The story doesn’t even deliver a satisfying narrative of any kind. We’re never given a clear, present antagonist (except for one who is represented in confusing and poorly depicted sequences) and the movie has no conclusion. It ends about five times, each ending less satisfying than the last, and shoots itself in the foot by making the first scene of the proposed sequel the last scene of the film.


Action:

It’s just… bad. The only reason one might watch this movie (and frankly I even had hope for being good) is some good ol’ Robert Rodriguez action. Or some good Bill Pope action: THE GUY WHO DID THE ACTION FOR THE MATRIX.

Too bad it sucks. The action ranges from incomprehensible scenes of limp metal flying in every direction to derivative sequences that are better executed in the movies they were stolen from. Bill Pope steals from himself and makes the scenes worse, more boring, and more visually illegible than they were in The Matrix, a movie with actual good action that probably wouldn’t be that hard to replicate here.

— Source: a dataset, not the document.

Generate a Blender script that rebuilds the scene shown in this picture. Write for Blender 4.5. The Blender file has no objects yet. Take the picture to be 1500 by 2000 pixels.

Awkward slo-mo is the cherry on the shit cake. Hell, there’s a bar fight, and the bar fight scene from From Dusk Til Dawn kicks ass: all he needed to do was that again. Instead, the scene is inconsequential, impossible to visually parse, and uninteresting.


Acting:

I adore Christoph Waltz. I adore him in Django Unchained, I adore him in Inglorious Basterds. Every time he steps onto screen I know he’s going to deliver an emotional, human, powerful performance.

Except here, where he joins the growing line of “people who worked on Alita: Battle Angel who didn’t give a shit” by forgetting to emote at all. I would forgive him on the grounds that he was fed terrible lines, but he doesn’t even try. Nobody else tries. 

The only person who does an even remotely good job is Rosa Salazar as Alita herself, who tries her best given the bland and awkward lines she’s fed. Nothing inspiring, but nice job.


Sound:

I think about Fury Road and I still feel drums banging in my skull and a guitar motivating me out of my theater seat and into a frenzy. I’m not actually sure that Tom Holkenborg wrote the music: it all sounds like stock score overlaid in early production to get a sense for final soundtrack. I’m not kidding, it’s uninspiring, it’s generic, and I was stunned when I realized who made it.

Even the sound design is unfinished: multiple moments in the movie had me confused when I picked out stock, unedited, and totally inappropriate sound effects among the rest (which were fine). The fact that it was literally unfinished it just insulting.

Visuals:

Y’know what’s funny? This film looks great. Unique? No. It looks like the fifteen other post-apocalypse/cyberpunk/dirty sci-fi/dystopian movies that have come out in the last 6 years. But it definitely looks great. Every character’s robotic parts are lovingly rendered, and the nooks and crannies of the sets are developed, distressed, and ooze history.

That’s what pisses me off the most about this stupid movie. HUNDREDS of talented 3D Artists, 3D Animators, set designers, costume designers, prop fabricators, and concept designers put their passion, their energy, and their everything into making this movie great.

They probably got pushed to work 50+ hour weeks in late production making sure everything looked beautiful. They clearly put everything they had into ensuring Alita’s visuals were striking, smooth, and polished.

The people above them? They shit the fucking bed. They made a garbage fucking movie full of garbage writing and garbage acting and garbage music and tasked scores of talented human beings with putting lipstick on a trash fire.

Clearly some people tried: the people relegated to the bottom of the credits, where hopefully they are safe from having their name associated with such a disaster.

This movie isn’t fun to watch. It’s torturous. My fits of so-bad-it’s-good laughter were punctuations to long spans of wanting the movie to just end.

Don’t watch it even for laughs, go watch Avatar, go watch Grindhouse, go watch The Matrix, go watch Fury Road, or any of the other movies the people who made this actually did well with.